18 Eylül 2009 Cuma

Panathinaikos 1-3 Galatasaray : Maç Notları

* Bu maçta kaybedilecek olası puanların telafisi mutlaka olurdu. Yalnız milli maç, lig, avrupa derken Ankaraspor ile başlayıp Beşiktaş ve Pana maçlarıyla devam eden sahada tek blok olarak  görünememe hali, tam da rahat bir maç programı öncesi, şu maçın mağlubiyet ile bitme ihtimalinde gereksiz bi yıpranma sürecine girebilirdi takım.. " lig'de şampiyonluğa oynar ama avrupa çok zor" ile başlayıp Rijkaard Barcelona'sı ile Galatasaray kadrosu arasındaki kalite farkından çıkacak bir sürü adam var piyasada.. O yüzden galibiyetin bu tarafı da çok önemlidir  bence.

* Geçen seneki Benfica, Hertha deplasmanlarını göz önüne alınınca iyi oynamadığımız doğrudur. Ayhan'ın yokluğu tabii ki çok kritik ama bunun yanında geçen seneye oranla iki farklı nokta var takımda. Birincisi Rijkaard Sarp - Topal'ın önünde oynayan adamın geriye gelip kimsenin ayağından top alıp,oyun kurmaya çalışmasını tercih etmiyor (Geçen sene Lincoln'ün rolünü göz önünde bulundurun) . Bunun yanında geçen sene top, hücuma genelde Arda'nın niteliklerinden yararlanılarak yapılan sol kanat organizasyonlarıyla taşınıyordu. Rijkaard bunu da tercih etmiyor. Haliyle Ayhan'ın yokluğunda bocalıyoruz.

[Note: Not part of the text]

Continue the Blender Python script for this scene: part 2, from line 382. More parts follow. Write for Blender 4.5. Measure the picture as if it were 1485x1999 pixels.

* Elano iyi oynadı. En sevindiğim taraf arkasındaki ve yanındaki oyuncularla özellikle ilk yarıda  sık sık konuşması ve  gereketiğinde uyarmasıydı. Emre Aşık'a bu tip tempolu maçlarda her zaman güvenebileceğimizi bir kez daha gördük. Açıkcası kale önündeki asistan hakemler nedeniyle bu maçta ondan penaltı beklemedim dersem de yalan olur.

* Emre Güngör kalbimi kırmaya devam ediyor. Problem nedir ne değildir bi fikrim yok ama daha 25 yaşında olan Emre için belki de uzun bir rehabilitasyon dönemi gereklidir. Havada, karada ve denizde 7/24 Gökhan Zan'a tercih ederim Emre'yi.

* Son kaydırmayla beraber ideal 4'lüsünden bir Sabriyle oynayan defans bloğumuz yine iyi iş çıkardı. Ten Cate Beşiktaş maçını izleyerek mi aralara oynamak istedi, yoksa Zan ile Servet'in eksikliğinden mi bu kadar zorladı bilinmez. Temel düzeni arkada geniş alan bırakarak toplu hücum olan bu takımda Uğur Uçar, sanırım hızına güvenemediğinden çizgi defansta tedirgindi. kendisine biraz fizik katması şart ama her şeye rağmen gerçekten üst düzey bir oyun görüşü var Uğur'un. 

* Son olarakta, oyunda farkı bulduktan sonra yenilen baskıdan dolayı kapanma durumunu çok iyi top tutabilen Nonda ile aşmak öncelikli bir alternatif olarak düşünülmelidir bence. Zira aynı problemi daha düşük seviyede de olsa yaşadığımız Ankaraspor maçında farkı yaratan Aydın ve Kewell'dan ziyade Nonda'ydı.